Germany Reborn, Hermann Goering

This is an odd little book that appears to have been written to persuade the British people, and perhaps also the Americans, of the virtues of the Third Reich.  Its author was "General Hermann Goering, Prime Minister of Prussia", and it was first published in London in 1934.  It was reissued in 2003, and I believe that a neo-Nazi publishing house produced its own edition in 2009.

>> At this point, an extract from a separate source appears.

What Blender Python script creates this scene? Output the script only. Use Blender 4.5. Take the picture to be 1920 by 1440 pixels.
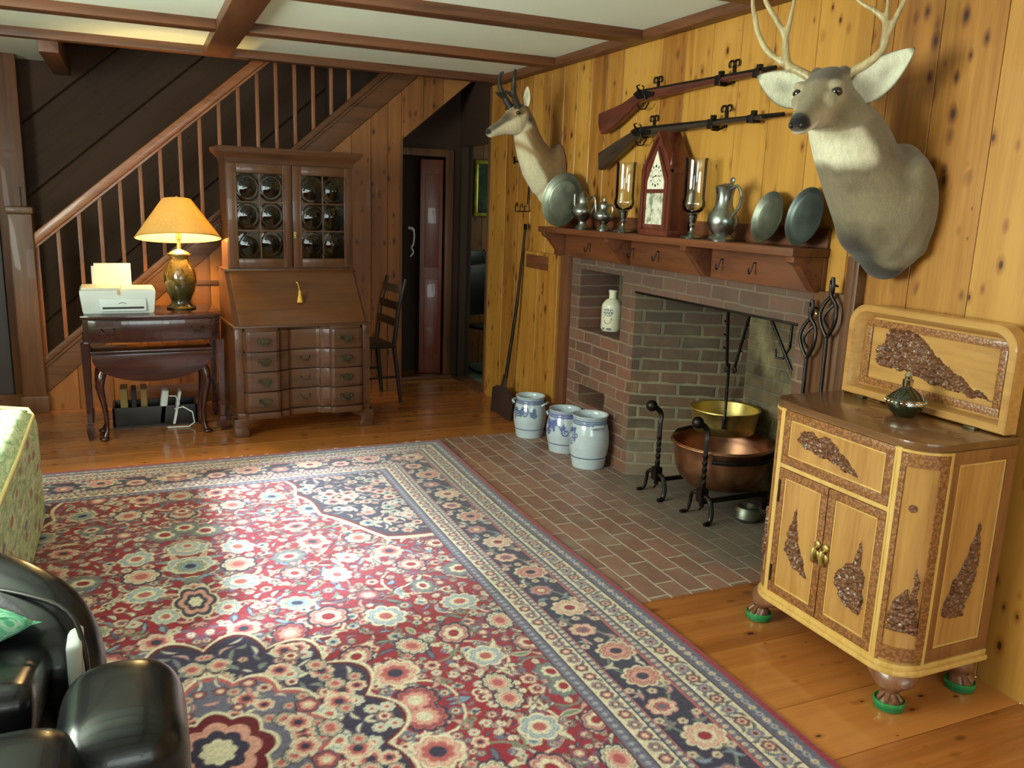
import bpy, bmesh, math, random
import numpy as np
from mathutils import Vector, Matrix, noise as mnoise
PI = math.pi
for o in list(bpy.data.objects): bpy.data.objects.remove(o)
SC = bpy.context.scene
COL = SC.collection
rng = random.Random(7)

def S(r, g, b):
    f = lambda c: (c/255/12.92) if c/255 <= .04045 else ((c/255+.055)/1.055)**2.4
    return (f(r), f(g), f(b), 1)

# ------------------------------------------------------------------ camera, world, lights
cd = bpy.data.cameras.new('camera'); cam = bpy.data.objects.new('camera', cd); COL.objects.link(cam)
cr, cdn, cf = Vector((.91499, -.40206, .03424)), Vector((-.05357, -.20523, -.97725)), Vector((.39994, .89236, -.20932))
cam.matrix_world = Matrix(((cr.x, -cdn.x, -cf.x, 0), (cr.y, -cdn.y, -cf.y, 0), (cr.z, -cdn.z, -cf.z, 1.5), (0, 0, 0, 1)))
cd.sensor_fit = 'HORIZONTAL'; cd.sensor_width = 36; cd.lens = 1574.76/1920*36; cd.clip_start = .05
SC.camera = cam
W = bpy.data.worlds.new('sky'); SC.world = W; W.use_nodes = True
W.node_tree.nodes['Background'].inputs[0].default_value = (.62, .8, 1, 1)
W.node_tree.nodes['Background'].inputs[1].default_value = 1.0
SC.view_settings.view_transform = 'Standard'; SC.view_settings.look = 'None'
SC.view_settings.exposure = 0.34; SC.view_settings.gamma = 1; SC.view_settings.use_curve_mapping = False

def area(name, loc, direction, sx, sy, power, col):
    l = bpy.data.lights.new(name, 'AREA'); l.shape = 'RECTANGLE'; l.size = sx; l.size_y = sy; l.energy = power; l.color = col
    o = bpy.data.objects.new(name, l); COL.objects.link(o); o.location = loc
    o.rotation_euler = Vector(direction).to_track_quat('-Z', 'Y').to_euler(); return o
sun = bpy.data.lights.new('sun', 'SUN'); sun.energy = 8.5; sun.angle = math.radians(7); sun.color = (.86, .94, 1)
so = bpy.data.objects.new('sun', sun); COL.objects.link(so)
so.rotation_euler = Vector((1, .44, -.745)).to_track_quat('-Z', 'Y').to_euler()
area('daylight_side', (-1.86, 2.6, 1.65), (1, .08, .5), 1.9, 1.2, 140, (.90, 1, .84))
area('daylight_rear', (.2, -2.42, 1.55), (.1, 1, .32), 2.2, 1.2, 46, (.9, 1, .9))
area('daylight_rear_right', (1.75, -2.42, 1.55), (-.05, 1, .25), 1.1, 1.2, 14, (.9, 1, .9))

# ------------------------------------------------------------------ mesh builder
class MB:
    def __init__(s): s.bm = bmesh.new()
    def _new(s, f, M=None):
        n = len(s.bm.verts); f()
        s.bm.verts.ensure_lookup_table()
        if M is not None:
            for v in s.bm.verts[n:]: v.co = M @ v.co
    def box(s, x0, x1, y0, y1, z0, z1, bev=0, M=None, seg=2):
        b = bmesh.new(); bmesh.ops.create_cube(b, size=1)
        for v in b.verts: v.co = Vector(((x0+x1)/2+v.co.x*(x1-x0), (y0+y1)/2+v.co.y*(y1-y0), (z0+z1)/2+v.co.z*(z1-z0)))
        if bev: bmesh.ops.bevel(b, geom=b.edges[:], offset=bev, segments=seg, profile=.6, affect='EDGES')
        if M is not None: bmesh.ops.transform(b, matrix=M, verts=b.verts)
        s.add(b); return s
    def add(s, b):
        me = bpy.data.meshes.new('t'); b.to_mesh(me); b.free(); s.bm.from_mesh(me); bpy.data.meshes.remove(me)
    def face(s, pts):
        try: return s.bm.faces.new([s.bm.verts.new(p) for p in pts])
        except ValueError: return None
    def rings(s, rings, close=True, cap0=True, cap1=True):
        vs = [[s.bm.verts.new(p) for p in r] for r in rings]; n = len(vs[0])
        for a, b in zip(vs, vs[1:]):
            for i in range(n if close else n-1):
                j = (i+1) % n; s.bm.faces.new((a[i], a[j], b[j], b[i]))
        if close and cap0: s.bm.faces.new(vs[0][::-1])
        if close and cap1: s.bm.faces.new(vs[-1])
        return s
    def lathe(s, prof, c=(0, 0, 0), n=32, M=None, cap0=True, cap1=True):
        c = Vector(c); R = []
        for r, z in prof:
            r = max(r, 1e-4)
            ring = [Vector((r*math.cos(2*PI*i/n), r*math.sin(2*PI*i/n), z)) for i in range(n)]
            R.append([(M @ p if M is not None else p)+c for p in ring])
        return s.rings(R, True, cap0, cap1)
    def tube(s, pts, r, n=8, closed=False, flat=1):
        P = [Vector(p) for p in pts]; m = len(P); R = []
        rr = r if isinstance(r, (list, tuple)) else [r]*m
        t0 = (P[1]-P[0]).normalized(); u = t0.orthogonal().normalized()
        for i in range(m):
            a = P[(i-1) % m] if closed or i > 0 else P[0]; b = P[(i+1) % m] if closed or i < m-1 else P[-1]
            t = (b-a).normalized(); u = (u-t*u.dot(t)).normalized(); w = t.cross(u)
            R.append([P[i]+(u*math.cos(2*PI*k/n)*flat+w*math.sin(2*PI*k/n))*rr[i] for k in range(n)])
        if closed:
            vs = [[s.bm.verts.new(p) for p in q] for q in R]
            for i in range(m):
                a, b = vs[i], vs[(i+1) % m]
                for k in range(n): s.bm.faces.new((a[k], a[(k+1) % n], b[(k+1) % n], b[k]))
            return s
        return s.rings(R)
    def prism(s, poly, h0, h1, ax='z', bev=0, M=None):
        f = {'z': lambda a, b, h: (a, b, h), 'y': lambda a, b, h: (a, h, b), 'x': lambda a, b, h: (h, a, b)}[ax]
        b = bmesh.new()
        lo = [b.verts.new(f(p[0], p[1], h0)) for p in poly]; hi = [b.verts.new(f(p[0], p[1], h1)) for p in poly]
        n = len(poly); b.faces.new(lo[::-1]); b.faces.new(hi)
        for i in range(n): b.faces.new((lo[i], lo[(i+1) % n], hi[(i+1) % n], hi[i]))
        bmesh.ops.recalc_face_normals(b, faces=b.faces)
        if bev: bmesh.ops.bevel(b, geom=b.edges[:], offset=bev, segments=2, profile=.6, affect='EDGES')
        if M is not None: bmesh.ops.transform(b, matrix=M, verts=b.verts)
        s.add(b); return s
    def ball(s, c, r, sc=(1, 1, 1), M=None, u=24, v=14):
        b = bmesh.new(); bmesh.ops.create_uvsphere(b, u_segments=u, v_segments=v, radius=r)
        for q in b.verts: q.co = Vector((q.co.x*sc[0], q.co.y*sc[1], q.co.z*sc[2]))
        if M is not None: bmesh.ops.transform(b, matrix=M, verts=b.verts)
        for q in b.verts: q.co += Vector(c)
        s.add(b); return s
    def xf(s, M): bmesh.ops.transform(s.bm, matrix=M, verts=s.bm.verts); return s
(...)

Goering says that he wants to set out "a few of my ideas about the struggle of the German people for freedom and honour".  The propaganda purpose of the book is clear.  It is no secret that Hitler considered Britain to be a natural ally of Germany, and in 1934 it was still possible for a British observer to look on the Nazi regime with some degree of respect or even admiration.  People knew about the repression of Jews and socialists, the concentration camps, and the crushing of free speech and democracy.  A case could be made, however, for seeing Hitler as a popular leader who had brought Germany political stability and economic recovery.  If nothing else, he appeared to be the lesser evil compared with Joseph Stalin, who had just carried out the mass murder of 6 million people.  In 1936, David Lloyd George, the former Liberal leader and one of the greatest British statesmen of the century, wrote a famous article in which he praised the genocidal tyrant's "dynamic personality" and "dauntless heart".  Only a few, like Winston Churchill, fully understood the nihilistic barbarism that lay behind the newly built autobahns, or foresaw the winters of Stalingrad and the furnaces of Treblinka.

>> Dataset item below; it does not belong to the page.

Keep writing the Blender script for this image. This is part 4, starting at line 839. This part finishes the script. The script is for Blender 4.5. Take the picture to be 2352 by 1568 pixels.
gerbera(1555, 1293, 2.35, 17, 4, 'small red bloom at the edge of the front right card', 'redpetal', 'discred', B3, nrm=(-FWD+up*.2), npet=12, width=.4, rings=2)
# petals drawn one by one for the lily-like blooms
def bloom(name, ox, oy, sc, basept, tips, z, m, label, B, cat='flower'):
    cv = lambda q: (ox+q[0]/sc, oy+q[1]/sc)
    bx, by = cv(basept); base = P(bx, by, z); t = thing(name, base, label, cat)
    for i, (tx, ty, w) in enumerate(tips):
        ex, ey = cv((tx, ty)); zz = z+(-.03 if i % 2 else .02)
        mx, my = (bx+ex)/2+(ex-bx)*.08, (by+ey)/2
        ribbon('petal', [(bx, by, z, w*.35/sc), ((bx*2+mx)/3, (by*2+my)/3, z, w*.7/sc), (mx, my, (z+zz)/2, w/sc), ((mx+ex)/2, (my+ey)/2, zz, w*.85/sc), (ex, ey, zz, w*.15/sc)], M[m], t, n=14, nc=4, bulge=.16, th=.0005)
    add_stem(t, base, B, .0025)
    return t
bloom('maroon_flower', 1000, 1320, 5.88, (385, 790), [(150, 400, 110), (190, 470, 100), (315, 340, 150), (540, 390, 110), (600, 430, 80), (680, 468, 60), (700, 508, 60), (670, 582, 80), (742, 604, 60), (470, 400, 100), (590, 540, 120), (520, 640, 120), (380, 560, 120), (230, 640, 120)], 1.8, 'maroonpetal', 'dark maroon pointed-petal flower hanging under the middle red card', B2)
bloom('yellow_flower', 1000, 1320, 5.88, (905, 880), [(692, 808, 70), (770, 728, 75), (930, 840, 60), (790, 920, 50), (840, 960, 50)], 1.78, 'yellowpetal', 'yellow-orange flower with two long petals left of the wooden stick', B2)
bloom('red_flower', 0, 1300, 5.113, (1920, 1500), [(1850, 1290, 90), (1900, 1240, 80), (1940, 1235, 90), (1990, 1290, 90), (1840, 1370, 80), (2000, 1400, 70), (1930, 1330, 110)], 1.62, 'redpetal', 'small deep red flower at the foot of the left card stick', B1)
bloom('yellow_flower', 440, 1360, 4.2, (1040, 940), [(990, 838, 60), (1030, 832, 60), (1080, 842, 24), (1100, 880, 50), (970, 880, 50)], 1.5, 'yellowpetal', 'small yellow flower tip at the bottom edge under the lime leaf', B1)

The book begins with a brief historical sketch, which leads into Goering's observations on the Great War.  He is diplomatic about Britain's role in the conflict, which he describes as "a sea of blood and misery".  He embraces the "stab in the back" legend, according to which Germany's defeat was brought about not by failure on the battlefield but by left-wing traitors back home.  The result was the monstrosity of the Treaty of Versailles (which, Goering omits to mention, was relatively generous compared to the terms which Germany would have imposed had she won the war).  Goering talks of how the Weimar years brought with them the collapse of Germany, not merely as a military power but also economically, culturally and morally.  He talks about the final Weimar governments of the 1930s, led by the ineffectual conservative Catholics Heinrich Brüning and Franz von Papen and the devious soldier General Kurt von Schleicher.

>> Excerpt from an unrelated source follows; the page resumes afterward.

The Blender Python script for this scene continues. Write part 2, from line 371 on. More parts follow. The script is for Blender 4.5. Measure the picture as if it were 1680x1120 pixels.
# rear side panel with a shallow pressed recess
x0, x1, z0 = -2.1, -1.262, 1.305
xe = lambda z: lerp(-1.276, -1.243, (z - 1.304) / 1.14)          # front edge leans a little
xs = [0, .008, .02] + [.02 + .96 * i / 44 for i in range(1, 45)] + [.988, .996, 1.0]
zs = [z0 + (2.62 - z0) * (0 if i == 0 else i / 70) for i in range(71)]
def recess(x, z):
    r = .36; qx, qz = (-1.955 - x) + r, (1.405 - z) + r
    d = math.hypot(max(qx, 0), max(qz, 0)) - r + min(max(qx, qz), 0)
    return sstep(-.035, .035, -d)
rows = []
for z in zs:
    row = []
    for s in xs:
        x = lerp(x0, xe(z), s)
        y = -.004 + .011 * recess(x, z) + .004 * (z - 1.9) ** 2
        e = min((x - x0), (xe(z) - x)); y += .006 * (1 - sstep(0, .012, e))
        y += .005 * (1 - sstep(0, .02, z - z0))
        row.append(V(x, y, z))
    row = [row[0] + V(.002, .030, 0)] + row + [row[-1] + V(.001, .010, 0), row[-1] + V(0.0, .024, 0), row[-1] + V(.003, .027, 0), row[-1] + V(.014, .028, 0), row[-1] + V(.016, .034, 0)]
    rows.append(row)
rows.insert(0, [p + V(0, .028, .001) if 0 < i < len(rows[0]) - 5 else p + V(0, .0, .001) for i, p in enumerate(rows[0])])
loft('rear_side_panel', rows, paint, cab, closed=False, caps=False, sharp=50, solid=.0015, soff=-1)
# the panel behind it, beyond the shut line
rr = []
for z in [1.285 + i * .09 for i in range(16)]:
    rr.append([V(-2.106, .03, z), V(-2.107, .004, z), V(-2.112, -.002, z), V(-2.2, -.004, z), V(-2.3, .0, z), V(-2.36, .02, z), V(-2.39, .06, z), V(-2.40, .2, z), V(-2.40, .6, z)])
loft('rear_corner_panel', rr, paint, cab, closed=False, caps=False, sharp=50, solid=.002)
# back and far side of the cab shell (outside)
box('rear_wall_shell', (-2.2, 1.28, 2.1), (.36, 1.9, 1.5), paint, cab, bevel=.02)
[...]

On Nazi ideology, Goering is not quite candid.  The anti-semitism is there, but it is not as prominent as one might expect.  Goering is prepared to accept that "decent Jews" exist.  In general terms, he presents Nazi doctrine as nationalist rather than racist.  He writes as a good old-fashioned German patriot who wants to restore his country's honour.  There is no mention of the pseudoscientific racial doctrines that formed the bedrock of Nazism, whether in order not to frighten the readers, in order not to frighten Goering's fellow Germans (old-style nationalists were still a power in the land and President von Hindenburg had not yet died), or because Goering really was a traditional German nationalist rather than an aficionado of Nazi racial theories.

On the other hand, Goering makes no bones about his authoritarian, anti-democratic convictions, writing that "the laws of Nature demand that authority should be exercised from above downwards and responsibility from below upwards".  He is also not shy about flagging up the socialist side of National Socialism.  There is some rather tedious red-baiting, but he speaks with contempt of the German middle classes and their "snobbery and self-conceit".  He has little time for the old aristocracy, the middle classes and the army officer corps.  He also recounts how the nominally Marxist leaders of the Social Democrats became smugly bourgeois.

Goering was the creator of the Gestapo and was proud of his baby.  Its achievements were "one of the glories of the first year of German recovery".  He talks openly about the concentration camps, though he describes the brutality to which inmates were subjected as inevitable "excesses" carried out in the first flush of the Nazis' victory.

I first read this book a few years ago as a postgraduate student researching the subject of divine kingship, and Goering did not disappoint me:

"Just as the Roman Catholic considers the Pope infallible in all matters concerning religion and morals, so do we National Socialists believe with the same inner conviction that for us the Leader is in all political and other matters concerning the national and social interests of the people simply infallible."

Hitler, Goering tells us, was "a plain, simple man, but one who had overwhelming genius and greatness of character".  His appeal was attributable to "something mystical, inexpressible, almost incomprehensible which this unique man possesses".  What was more, the Fuhrer was the gift that kept on giving: "every day I spend with him is a new and wonderful experience".  One has to wonder how much of this guff Goering actually believed, how much was cynical sycophancy, and how much was put in by his ghost-writers.

All in all, this is not a bad work of propaganda - not a bad example of how to put lipstick on a pig.  One wonders how many people it convinced.